Даже в поэзии не всем и не всегда удается раскрыть и выразить свою душу, разве только какую-то часть ее:
Не вся душа заключена
Вот в эти строфы, эти строки
Способ выражения души в поэзии для Кленовского - это русский язык:
Есть в русском языке опушки и веснушки,
Речушки, башмачки, девчушки и волнушки
И множество других таких же милых слов.
Я вслушиваться в них, как в музыку готов.
Казалось бы, отрыв от родины и все жизненные перипетии должны отозваться горечью в его стихах, однако поэт не потерял любовь к жизни и не перестал удивляться и радоваться всем чудесам, которые он находил даже в повседневности:
От чего сегодня оттолкнуться
Отлетающим моим стихам?
Над какой мне лужицей нагнуться,
Чтобы в ней увидеть звездный храм?
Неизменная природа, вечный круг жизни на земле - суть миропонимания поэта:
Ты говоришь: все это преходяще!
И ты не прав! Ведь будущей весной
Опять прыжок в зазеленевшей чаще,
Опять подснежник свежий под ногой!
Сила жизни побеждает все преграды и все препятствия на своем пути:
Но в мире нет разрушенного здания,
В котором бы не проросла трава.
. . . . . . . . . . . . . . . . . . . . . . . . . . . . . . . .

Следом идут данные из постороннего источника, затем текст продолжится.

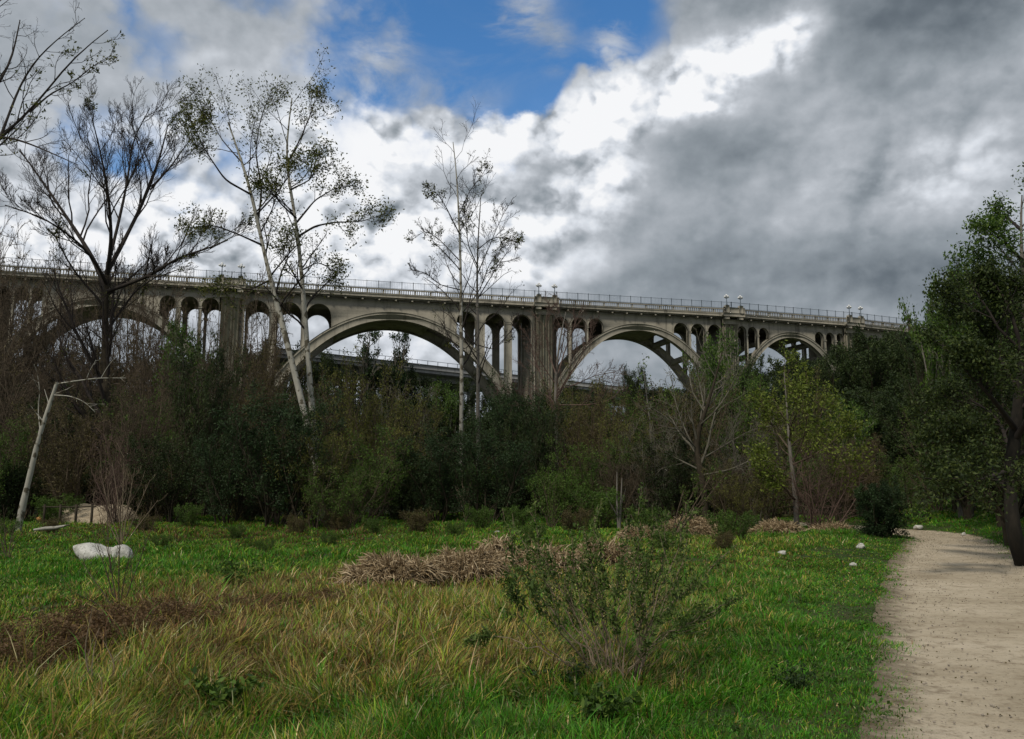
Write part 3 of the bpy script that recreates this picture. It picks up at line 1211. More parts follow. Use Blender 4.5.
def make_bare_big():
    rng = np.random.default_rng(11)
    D = 40
    b = (at(112, 500, D)[0], D, gz(at(112, 500, D)[0], D))
    J = lambda px, py, d=0: V3(px, py, D + d)
    limbs = [
        [b, J(108, 440), J(106, 380), J(104, 330), J(106, 300), J(108, 262)],
        [J(106, 290), J(96, 262, .5), J(72, 225, 1), J(45, 185, 2), J(20, 150, 3)],
        [J(107, 275), J(112, 240, -1), J(108, 190, -2), J(100, 150, -2.5), J(92, 118, -3)],
        [J(107, 272), J(122, 245, 1), J(142, 205, 2), J(158, 165, 2), J(168, 125, 3)],
        [J(107, 285), J(98, 265, -1), J(80, 243, -2), J(45, 218, -3), J(5, 205, -3.5)],
        [J(108, 265), J(118, 225, 1), J(128, 180, 1), J(132, 140, 2), J(150, 108, 2)],
        [J(106, 292), J(150, 276, -1), J(180, 256, -2), J(205, 250, -2.5), J(228, 240, -3)],
        [J(150, 190, 2), J(168, 170, 2), J(190, 140, 2), J(205, 120, 2)],
        [J(107, 330), J(122, 310, 1), J(135, 290, 1), J(160, 275, 2), J(175, 262, 2)],
    ]
    radii = [(.27, .20, .10), (.13, .03), (.11, .02), (.13, .025), (.09, .02), (.09, .02), (.11, .025), (.05, .015), (.07, .015)]
    return single_tree('bare_tree', 'big dark bare tree with a wide fan of fine twigs at left', 'tree', b, limbs, radii, M['bark_dark'], M['twig_dark'],
                       M['leaf_sycamore'], rng,
                       [dict(k=12, ang=(20, 48), length=.50, n=7, up=.30, wig=.10, rr=.5, minr=.014),
                        dict(k=9, ang=(20, 50), length=.50, n=6, up=.3, wig=.13, rr=.55, minr=.011),
                        dict(k=7, ang=(20, 50), length=.52, n=4, up=.3, wig=.14, rr=.6, minr=.008),
                        dict(k=3, ang=(20, 50), length=.6, n=3, up=.2, wig=.15, rr=.6, minr=.006, drop=.15)],
                       leaf_k=1, leaf_size=.13, leaf_where=.24)


def make_corner_tree():
    """its trunk stands out of the frame; limbs reach in at the upper left"""
    rng = np.random.default_rng(5)
    D = 19
    J = lambda px, py, d=0: V3(px, py, D + d)
    bx = at(-95, 500, D)
    b = (bx[0], D, gz(bx[0], D))
    limbs = [
        [b, J(-95, 420), J(-85, 300), J(-70, 220), J(-50, 170)],
        [J(-72, 235), J(-30, 165), J(0, 138), J(30, 112), J(48, 90), J(68, 62), J(88, 45), J(108, 30)],
        [J(-50, 170), J(-30, 120, 1), J(-5, 90, 1), J(12, 60, 1.5), J(20, 20, 2)],
        [J(-50, 170), J(-55, 100, -1), J(-40, 50, -1), J(-15, 20, -1), J(15, -20, -1)],
        [J(-30, 162), J(-5, 135, -1), J(20, 140, -1.5), J(45, 150, -2), J(78, 165, -2)],
        [J(30, 112), J(52, 92, .5), J(72, 84, .5), J(92, 66, 1), J(112, 55, 1)],
        [J(0, 138), J(20, 85, .5), J(35, 60, .5), J(62, 35, 0), J(85, 18, 0)],
    ]
    radii = [(.24, .12), (.11, .03, .01), (.07, .012), (.07, .012), (.04, .008), (.025, .007), (.035, .008)]
    return single_tree('sycamore_tree', 'branches reaching in from the left edge at top, small hanging leaves at their tips', 'tree', b, limbs, radii,
                       M['bark_grey'], M['twig_dark'], M['leaf_sycamore'], rng,
                       [dict(k=8, ang=(25, 60), length=.30, n=7, up=.25, wig=.14, rr=.5, minr=.007, maxlen=1.8),
                        dict(k=5, ang=(25, 60), length=.50, n=5, up=.15, wig=.18, rr=.6, minr=.005),
                        dict(k=3, ang=(25, 60), length=.55, n=4, up=-.05, wig=.2, rr=.6, minr=.0035)],
                       leaf_k=2, leaf_size=.085, leaf_where=.42, leaf_jit=.03)


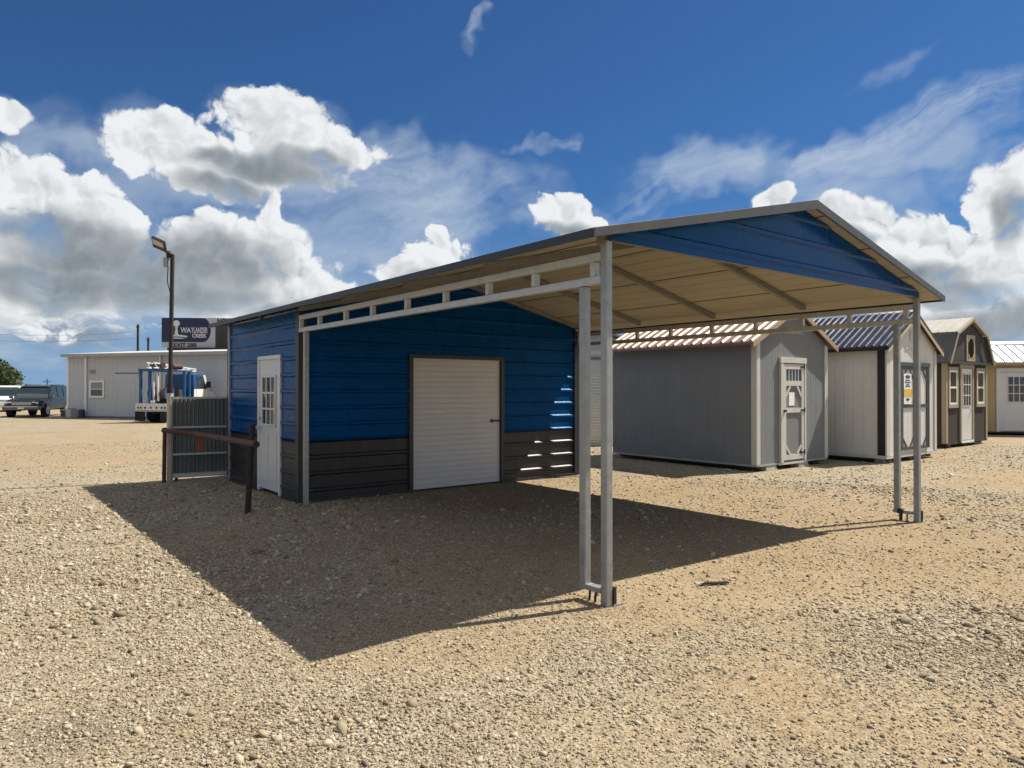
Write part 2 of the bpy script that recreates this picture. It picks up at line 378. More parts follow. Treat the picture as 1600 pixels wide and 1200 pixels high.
# ------------------------------------------------------------------ materials
GALV = mat('galvanised_tube', (.30, .315, .31), .45, .55, .14, 14, .25, 40)
TRUS = mat('galvanised_truss_bounce_lit', (.47, .48, .46), .45, .45, .12, 12)  # same galvanised steel, lightened: ground bounce light put into the truss colour
GALV2 = mat('galvanised_dull', (.22, .22, .21), .55, .4, .15, 12)
BLUE = mat('blue_metal_panel', (.0006, .052, .185), .28, 0, .10, 2.5, 3.0, 1.6, spec=.16, tint=(.18, .55, 1), streak=.12, grime=(.02, .06, .13))
CHAR = mat('charcoal_metal_panel', (.014, .014, .014), .46, 0, .14, 2.5, 3.0, 1.6, streak=.3, grime=(.07, .065, .05))
TRIM = mat('charcoal_trim', (.075, .078, .080), .4, 0, .1, 6)
TRIMD = mat('dark_trim', (.022, .024, .026), .45, 0, .1, 6)
TAN = mat('primer_tan_underside', (.40, .364, .280), .6, 0, .07, 1.2, gamt=.12, grime=(.20, .175, .125), spec=.2)
WHITE = mat('white_enamel', (.74, .74, .72), .4, 0, .04, 3, streak=.15, grime=(.5, .46, .4))
WHITED = mat('white_door', (.60, .595, .58), .35, 0, .05, 2, gamt=.12, grime=(.5, .46, .38))
GLASS = mat('window_glass', (.03, .035, .04), .06, 0, .1, 2, spec=.9)
BLACK = mat('black_iron', (.012, .012, .013), .5, 0, .2, 10)
RUST = mat('rusty_pipe', (.075, .033, .020), .75, .1, .4, 9, .5, 60)
RUBBER = mat('tyre_rubber', (.014, .014, .015), .85, 0, .2, 10)
CHROME = mat('chrome', (.7, .7, .7), .2, 1, .05, 4)

# ------------------------------------------------------------------ blue carport with enclosed store
TH = .6667; P0 = (.6874, 5.1639); W = 5.215; LA, LB = 5.82, 8.987; ZE, ZR = 2.665, 3.33; OE, OG = .30, .173
SL = (ZR-ZE)/(W/2+OE); XM = W/2; YB = LB+.09
cp = thing('metal_carport', 'blue steel carport with open front bay, tan roof underside and closed store at its back', 'carport', (*P0, 0), TH)
def roof_z(x): return ZE+SL*(min(x, W-x)+OE)
RIB = .2286
def rib_prof(a, b, ph, h=.019, foot=.034, top=.015):
    out = {a: 0.0, b: 0.0}; k = math.floor((a-ph)/RIB)
    while ph+k*RIB < b+.1:
        z = ph+k*RIB
        for dz, o in ((-foot, 0), (-top, h), (top, h), (foot, 0)):
            if a <= z+dz <= b: out[round(z+dz, 4)] = o
        for dz in (0.066, 0.092, 0.137, 0.162):                 # small stiffeners between the ribs
            if a <= z+dz+.006 <= b and a <= z+dz-.006: pass
        k += 1
    return sorted(out.items())
def ribbed(za, zb, place, s0, s1, holes=(), ph=.17):
    """horizontal-rib sheet; place(s, z, out) -> point; s0, s1 functions of z"""
    prof = rib_prof(za, zb, ph); zs = [p[0] for p in prof]
    def off(z):
        for (a, oa), (b, ob) in zip(prof[:-1], prof[1:]):
            if a <= z <= b: return oa+(ob-oa)*(z-a)/(b-a+1e-9)
        return 0
    for h in holes:
        for z in h[2:]:
            if za < z < zb: zs.append(z)
    zs = sorted(set(zs)); mb = MB()
    for a, b in zip(zs[:-1], zs[1:]):
        if b-a < 1e-5: continue
        mid = (a+b)/2; iv = [(s0, s1)]
        for ha, hb, hz0, hz1 in holes:
            if hz0 <= mid <= hz1: iv = [(s0, lambda z, ha=ha: ha), (lambda z, hb=hb: hb, s1)]
        oa, ob = off(a), off(b)
        for f, g in iv:
            if g(mid)-f(mid) < .003: continue
            mb.quad(place(f(a), a, oa), place(g(a), a, oa), place(g(b), b, ob), place(f(b), b, ob))
    return mb
SPLIT = .842
ZU = 2.70                                                        # gable limits under the roof sheet at x = 0
def gl(z, i): return max(0, (z-(ZE+SL*OE-.03))/SL)+i
# front wall of the store (faces the bay)
pf = lambda s, z, o: (s, LA-o, z)
door_hole = (1.76, 3.46, -1, 2.06)
ribbed(SPLIT+.002, 3.28, pf, lambda z: gl(z, .03), lambda z: W-gl(z, .03), [door_hole]).build('wall', BLUE, cp)
ribbed(.02, SPLIT, pf, lambda z: .03, lambda z: 1.76).build('wainscot', CHAR, cp); ribbed(.02, SPLIT, pf, lambda z: 3.46, lambda z: W-.03).build('wainscot', CHAR, cp)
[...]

Подснежник узкой льдинкою в горсти,
Как та, через которую прошел он…
. . . . . . . . . . . . . . . . . . . . . . . . . . . . . . . .
Который лишь терпеньем превозмог
Всю невозможность своего рожденья.
Взгляд на жизнь у Кленовского светлый и благодарный, это хрупкое чудо надо беречь именно потому, что оно слишком хрупко:
Жизнь
А она?.. Для нее названья,
Как ни бейся, не подберешь!
В ней и вечности замиранье
И мгновенья живая дрожь.
С ней бы надо как с самой хрупкой,
Самой кроткой и чистой быть…
Переход в иной мир волнует поэта, но не повергает его в отчаяние. Прощанье с телом, прощанье с жизнью, т.е. тема смерти - не редкая тема в лирике Кленовского, но решается она удивительно гармонично. У него нет внутреннего ужаса перед ней. Он и в читателя своего вселяет спокойствие перед неотвратимым уходом из «этой» жизни, переходом в мир иной. Поэту хочется верить, что уйдет он не совсем, что он вернется:
Смерть придет, так непременно надо
Не страшись ее прикосновенья!
В ней не наказанье, - в ней награда
Не исчезновенье, - возвращенье.
Иногда он шутит в своих стихах над страхами человеческими перед смертью:
В смерти страшен переход
В неизвестность
Как понять нам наперед
Эту местность?
Как туда перешагнуть,
Все нарушив?
Как туда нащупать путь
Не по суше?
И все же как бы хотелось отодвинуть этот «переход в неизвестность». Кленовский в это время был уже очень болен, на счету был не только каждый год, но и месяц, даже день.
Когда приходит день осенний
Приходит с ним и мысль тогда:
До первой бы дожить сирени.
До первого б дожить дрозда!
Глядишь - и дожил! Но ревниво
Опять томят тебя мечты
И первым яблоком и сливой
Полакомиться хочешь ты.
Но больше всех красот природы на земле удерживала жена, самый близкий для него человек, любимая подруга, с которой они прожили жизнь в любви и согласии, став почти одним целым. По выражению одного из критиков, «любовь у него, если можно так сказать, старомодно-романтическая, целомудренная, стыдливая»[40].
В стихотворении «Помнишь встречу наших двух дорог» Кленовский говорит, что их дороги слились в одну и «дорога превратилась в путь», которым они идут уже почти полвека:
Мы жизнь прошли, как поле, рядом
По узкой и прямой меже,
И вот белеет дом за садом
И ужинать пора уже…
Соломенную шляпку скинув,
Прическу поправляешь ты,
Я расставляю по камину
Неприхотливые цветы
И это все, ни клятв, ни бдений,
Ни патетических сонат
Лишь голова в твои колени,
Притихший дом и спящий сад
И тонкий серп над ближней рощей
Нам говорит из полутьмы,
Что нет прекраснее и проще
Того, что пережили мы.
8 января 1954 г. Кленовский писал Шаховскому, что Христово Рождество совпало с их серебряной свадьбой. «Вспомнили весь наш совместный путь и возблагодарили Господа за то, что Он дал нам пройти его в нерушимой любви, дружбе и согласии.